Benson Elliot takes advantage of €187m CMBS loan default

The London-based private equity real estate firm is poised to become the beneficiary of a defaulted CMBS in Germany issued against a residential-led portfolio comprising almost 2.5 million square feet.


Benson Elliot, the London-based private equity real estate firm, announced today it has exchanged contracts with subsidiary companies of Speymill Deutsche Immobilien Company, the collapsed German residential property investor, to acquire an 80-property portfolio.

The deal marks a rare example of a resolution of a defaulted CMBS loan against a portfolio of assets in Europe. According to the announcement, Benson Elliot has negotiated the deal with the loans special servicer and receiver Ernst & Young, which was advised by Ashurst, Cains, a separate company called In-West and Ernst & Young Real Estate.
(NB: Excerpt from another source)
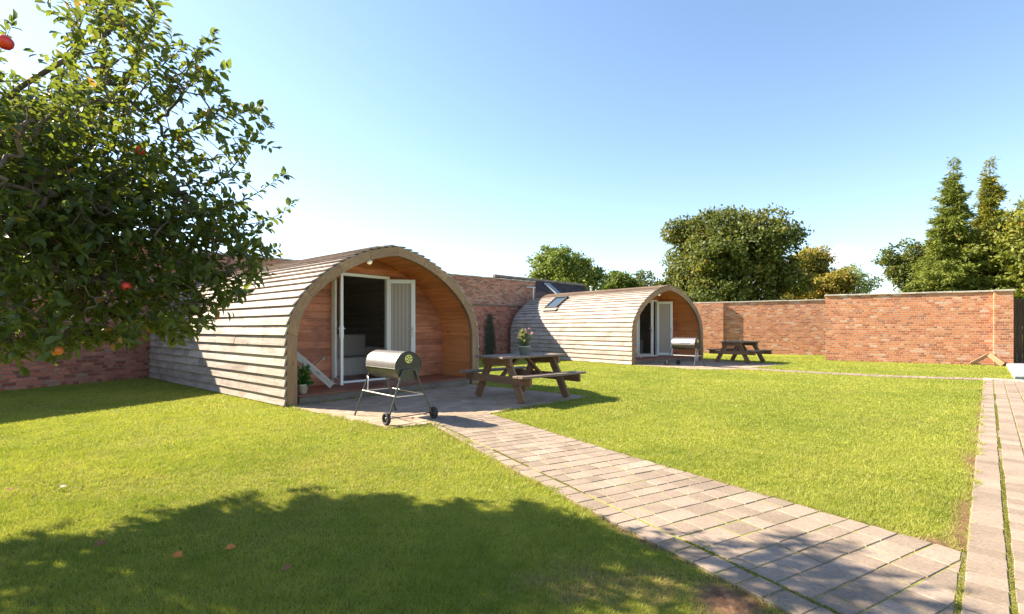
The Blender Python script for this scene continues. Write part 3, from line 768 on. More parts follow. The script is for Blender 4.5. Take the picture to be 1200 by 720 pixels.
    df = MB()
    for x in (d0-.03, d1+.03): df.box((x, RC-.005, (dh+dt_+.06)/2), (.058, .10, dt_+.06-dh))
    df.box(((d0+d1)/2, RC-.005, dt_+.03), (d1-d0, .10, .058)); df.box(((d0+d1)/2, RC-.005, dh+.018), (d1-d0, .10, .036)); df.build('door_frame', M['upvc'], root, bevel=.005)
    lw = (d1-d0)/2-.005
    door_leaf(root, (d0, RC-.03), R(phis[0]), lw, dh+.03, dt_, blind=False)
    door_leaf(root, (d1, RC-.03), R(phis[1]), lw, dh+.03, dt_, key=True)
    # room floor, rear wall
    rf = MB(); rf.box((CX, (RC+L)/2, .13), (PW-.3, L-RC-.1, .05)); rf.build('room_floor', M['deck_red'], root)
    rw = MB(); boards_wall(rw, L-.03, .05, .02, offset_prof(prof_b, -.01), face=1); rw.build('rear_wall', M['clad'], root)
    # porch lamp under the arch crown
    lm = MB(); rot = Matrix.Rotation(math.pi, 3, 'X'); pos = (CX-.60, -.01, 2.385)
    lm.lathe([(0, 0), (.05, 0), (.05, .025), (.045, .03)], pos, rot); pl = lm.build('porch_light', M['upvc'], root)
    lb = MB(); lb.lathe([(.043, .02), (.04, .045), (.022, .06), (0, .064)], pos, rot); lb.build('lens', M['bulb'], pl)
    if skylight:
        r0, s0 = skylight
        # surface point and slope at profile abscissa s0 on the left flank
        x = CX-s0; k = min(range(len(prof_b)), key=lambda i: abs(prof_b[i].x-x)); p = prof_b[k]; d = (prof_b[k+1]-prof_b[k-1]).normalized()
        c = Vector((CX-p.x, r0, p.y)); up = Vector((-d.x*-1, 0, d.y)); up = Vector((abs(d.x), 0, d.y)).normalized(); A = Vector((0, 1, 0)); nrm = up.cross(A)
        if nrm.z < 0: nrm = -nrm
        Mx = Matrix((A, up, nrm)).transposed()
        fr = MB(); w_, h_ = .66, .74
        for cc, ss in (((-w_/2, 0, 0), (.06, h_, .10)), ((w_/2, 0, 0), (.06, h_, .10)), ((0, h_/2, 0), (w_+.06, .07, .12)), ((0, -h_/2, 0), (w_+.06, .07, .08))): fr.box(c+Mx @ Vector((cc[0], cc[1], .05)), ss, Mx)
        sk = fr.build('skylight', M['dark_frame'], root)
        gl = MB(); gl.box(c+Mx @ Vector((0, 0, .065)), (w_-.06, h_-.07, .01), Mx); gl.build('pane', M['skyglass'], sk)
        fs_ = MB(); fs_.box(c+Mx @ Vector((0, -h_/2-.11, .045)), (w_+.2, .2, .012), Mx); fs_.build('flashing', M['lead'], sk)
        fp = MB(); fp.tube([(CX+.2, 5.1-1.2, 2.62), (CX+.2, 5.1-1.2, 2.92)], .045); fp.lathe([(0, .0), (.08, -.03), (.08, -.05), (.0, -.05)], (CX+.2, 3.9, 2.97)); fp.build('flue', M['metal_pale'], root)
    return root
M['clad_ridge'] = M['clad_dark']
make_pod(P1, 6.9, 'nearest timber camping pod with open white double doors, beside the flowering pot table', (108, 42, (1.38, 2.54, 2.20)), None, 1)
make_pod(P2, 6.4, 'further timber camping pod with a skylight in its boarded flank', (66, 57, (1.55, 2.70, 2.20)), (4.37, .8), 2)
random.seed(11)
def sofa(P, label):
    x, y = loc2w(P, 2.45, 2.35); e = empty('sofa', (x, y, .155), P['a']); tag(e, label, 'sofa', 'grey sofas inside the pods')
    m = MB(); m.box((0, .25, .2), (1.9, .8, .4)); m.build('seat', M['sofa'], e, bevel=.03)
    m = MB(); m.box((0, .72, .45), (1.9, .16, .9)); m.build('backrest', M['sofa'], e, bevel=.03)
    m = MB(); m.box((-1.02, .3, .3), (.14, .9, .6)); m.build('armrest', M['sofa'], e, bevel=.03)
    m = MB(); m.box((1.02, .3, .3), (.14, .9, .6)); m.build('armrest', M['sofa'], e, bevel=.03)
sofa(P1, 'pale grey sofa just visible through the open doorway of the nearest pod')
sofa(P2, 'grey sofa in the dark room of the further pod with the skylight')

# crossed slats leaning in the porch corner (a folded wooden rack)
def rack(P, label, x=.55, y=.55):
    wx, wy = loc2w(P, x, y); e = empty('folding_rack', (wx, wy, .163), P['a']); tag(e, label, 'rack', 'folded wooden racks in the pod porches')
    m = MB(); m.beam((-.28, -.05, .72), (.42, -.2, .05), .11, .022, (0, 0, 1)); m.build('slat', M['pale_wood'], e, bevel=.003)
    m = MB(); m.beam((-.30, -.12, .10), (.38, .05, .50), .045, .02, (0, 1, 0)); m.build('brace', M['prop_wood'], e, bevel=.003)
    m = MB(); m.tube([(.36, .03, .49), (.42, .06, .51)], .022, 8); m.build('foot', M['pale_wood'], e)
rack(P1, 'pale crossed wooden rack leaning in the porch of the nearest pod')
rack(P2, 'small crossed wooden rack in the porch of the further pod')

# leaf templates
def leaf_t(w=.5, fold=.08):
    v = [(0, 0, 0), (.32, .46*w, fold), (.32, 0, 0), (.32, -.46*w, fold), (.68, .40*w, fold*.8), (.68, 0, -.02), (.68, -.40*w, fold*.8), (1, 0, -.10)]
    f = [(0, 2, 1), (0, 3, 2), (1, 2, 5, 4), (2, 3, 6, 5), (4, 5, 7), (5, 6, 7)]
    return v, f
LV, LF = leaf_t()
def rand_dirs(n, up=0.):
    d = rng.normal(size=(n, 3)); d[:, 2] += up; return unit(d)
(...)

The firm, which declined to reveal how much it paid to gain control of the properties – dubbed the TOR portfolio – but it is investing capital on behalf of its Benson Elliot Real Estate Partners III fund for which it raised €510 million in February 2009. It also said it had secured debt financing for the transaction from Landesbank Berlin.
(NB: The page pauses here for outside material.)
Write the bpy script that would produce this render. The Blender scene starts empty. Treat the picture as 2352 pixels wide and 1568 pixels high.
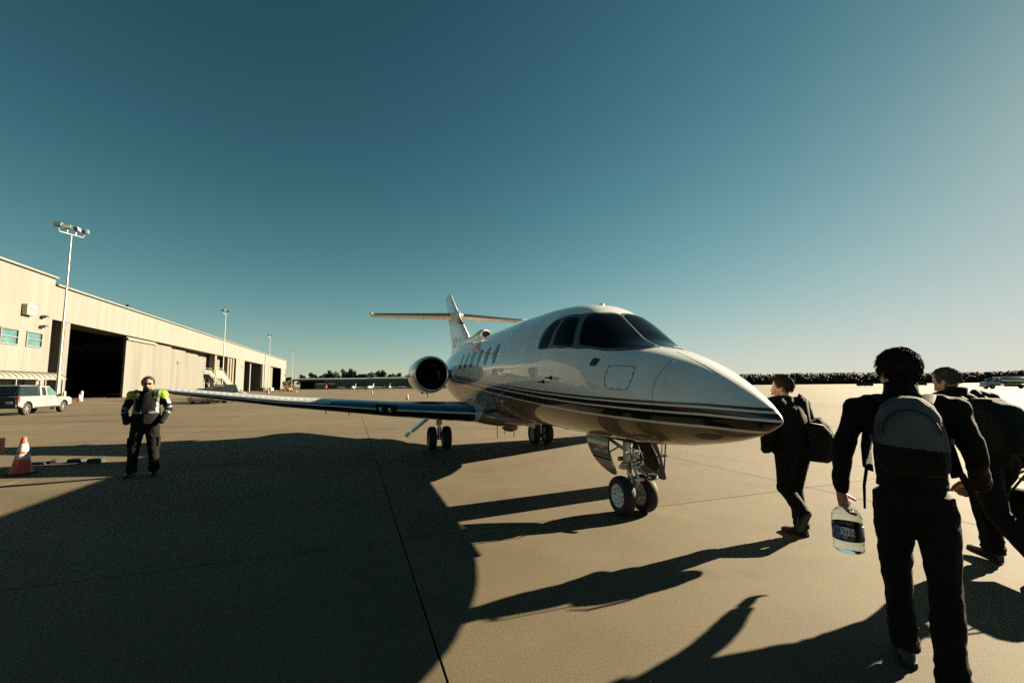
import bpy, bmesh, math, random
import numpy as np
from mathutils import Vector, Matrix, Euler, noise as mnoise
R = math.radians
random.seed(7)
sc = bpy.context.scene
COL = sc.collection

# ---------------------------------------------------------------- camera, sky, sun, exposure
CAM_H, CAM_PITCH, CAM_ROLL = 1.6228, 0.0984, 0.0103
cam = bpy.data.cameras.new('camera')
cam.sensor_width = 36.0
cam.lens = 36.0 * 1000.46 / 2352.0
cam.clip_start = 0.05
cam.clip_end = 6000.0
cam_ob = bpy.data.objects.new('camera', cam)
COL.objects.link(cam_ob)
cam_ob.matrix_world = (Matrix.Translation((0, 0, CAM_H)) @ Matrix.Rotation(R(90) + CAM_PITCH, 4, 'X')
                       @ Matrix.Rotation(-CAM_ROLL, 4, 'Z'))
sc.camera = cam_ob

EXPOSURE = 2.3
SUN_EL, SUN_AZ = 21.0, 64.0          # azimuth clockwise from +Y
world = bpy.data.worlds.new('World')
sc.world = world
world.use_nodes = True
_nt = world.node_tree
_bg = _nt.nodes['Background']
_sky = _nt.nodes.new('ShaderNodeTexSky')
_sky.sky_type = 'NISHITA'
_sky.sun_disc = False
_sky.sun_elevation = R(SUN_EL)
_sky.sun_rotation = R(SUN_AZ)
_sky.air_density = 0.7
_sky.dust_density = 0.1
_sky.ozone_density = 3.0
# film-like response of the sky: gamma, tint, soft shoulder (the same all round the sky)
_E = 2.0 ** EXPOSURE
_sep = _nt.nodes.new('ShaderNodeSeparateColor'); _com = _nt.nodes.new('ShaderNodeCombineColor')
def _vm(op, a, b):
    n = _nt.nodes.new('ShaderNodeVectorMath'); n.operation = op
    for k, x in enumerate((a, b)):
        if isinstance(x, tuple): n.inputs[k].default_value = x
        else: _nt.links.new(x, n.inputs[k])
    return n.outputs[0]
_nt.links.new(_sky.outputs[0], _sep.inputs[0])
for _k, _g in enumerate((1.85, 1.72, 1.72)):
    _p = _nt.nodes.new('ShaderNodeMath'); _p.operation = 'POWER'; _p.inputs[1].default_value = _g
    _nt.links.new(_sep.outputs[_k], _p.inputs[0]); _nt.links.new(_p.outputs[0], _com.inputs[_k])
_v = _vm('MULTIPLY', _com.outputs[0], (0.090, 0.101, 0.0430))
_d = _vm('ADD', _vm('MULTIPLY', _v, (1.3, 1.3, 1.3)), (1.0, 1.0, 1.0))
_o = _vm('MULTIPLY', _vm('DIVIDE', _v, _d), (1 / (0.05 * _E),) * 3)
_nt.links.new(_o, _bg.inputs[0])
_bg.inputs[1].default_value = 0.05

_sun = bpy.data.lights.new('sun', 'SUN')
_sun.energy = 5.0
_sun.angle = R(0.5)
_sun.color = (1.0, 0.84, 0.58)
sun_ob = bpy.data.objects.new('sun', _sun)
COL.objects.link(sun_ob)
_S = Vector((math.cos(R(SUN_EL)) * math.sin(R(SUN_AZ)), math.cos(R(SUN_EL)) * math.cos(R(SUN_AZ)), math.sin(R(SUN_EL))))
sun_ob.rotation_euler = (-_S).to_track_quat('-Z', 'Y').to_euler()
sun_ob.location = (60, 30, 40)

sc.view_settings.view_transform = 'Standard'
sc.view_settings.look = 'None'
sc.view_settings.exposure = EXPOSURE
sc.view_settings.gamma = 1.0
sc.cycles.use_denoising = False
sc.cycles.max_bounces = 8
sc.cycles.transparent_max_bounces = 8
sc.cycles.caustics_reflective = False
sc.cycles.caustics_refractive = False

# ---------------------------------------------------------------- helpers
def tag(o, label=None, cat=None, group=None, kind=None):
    if label: o['label'] = label
    if cat: o['category'] = cat
    if group: o['group'] = group
    if kind: o['kind'] = kind
    return o

def empty(name, loc=(0, 0, 0), rz=0.0, label=None, cat=None, group=None, parent=None):
    o = bpy.data.objects.new(name, None)
    o.empty_display_size = 0.2
    COL.objects.link(o)
    o.location = loc
    o.rotation_euler = (0, 0, rz)
    if parent: o.parent = parent
    return tag(o, label, cat, group)

def obj_from_mesh(name, me, mat=None, parent=None):
    o = bpy.data.objects.new(name, me)
    COL.objects.link(o)
    if mat is not None:
        me.materials.clear()
        me.materials.append(mat)
    if parent is not None: o.parent = parent
    return o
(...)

Through this transaction, Benson Elliot will acquire out of receivership more than 3,000 residential units and “ancillary” commercial units across Germany although three quarters of the properties are in Berlin, Frankfurt, Munich, Hamburg and Cologne. They comprise almost 2.5 million square feet of space that was, up to the end of 2011, 91 percent occupied.

Trish Barrigan, senior partner at Benson Elliot, said: “We’re at the beginning of a long, slow unwind of a period in which property portfolios were hurriedly assembled and aggressively financed. The TOR portfolio may be one of the first defaulted CMBS portfolio loans to be resolved – it certainly won’t be the last.”

Originally assembled in 2006, the TOR portfolio was under the control of Speymill Deutsche which created it piece by piece through a series of transactions. It was subsequently debt financed via a CMBS loan, part of a wider issuance called MESDAG which closed in April 2007. The TOR loan was transferred to special servicing in November 2010 after a loan payment default – one of a series of issues suffered by Speymill Deutsche which saw its shares suspended from London’s AIM stock market in May 2011.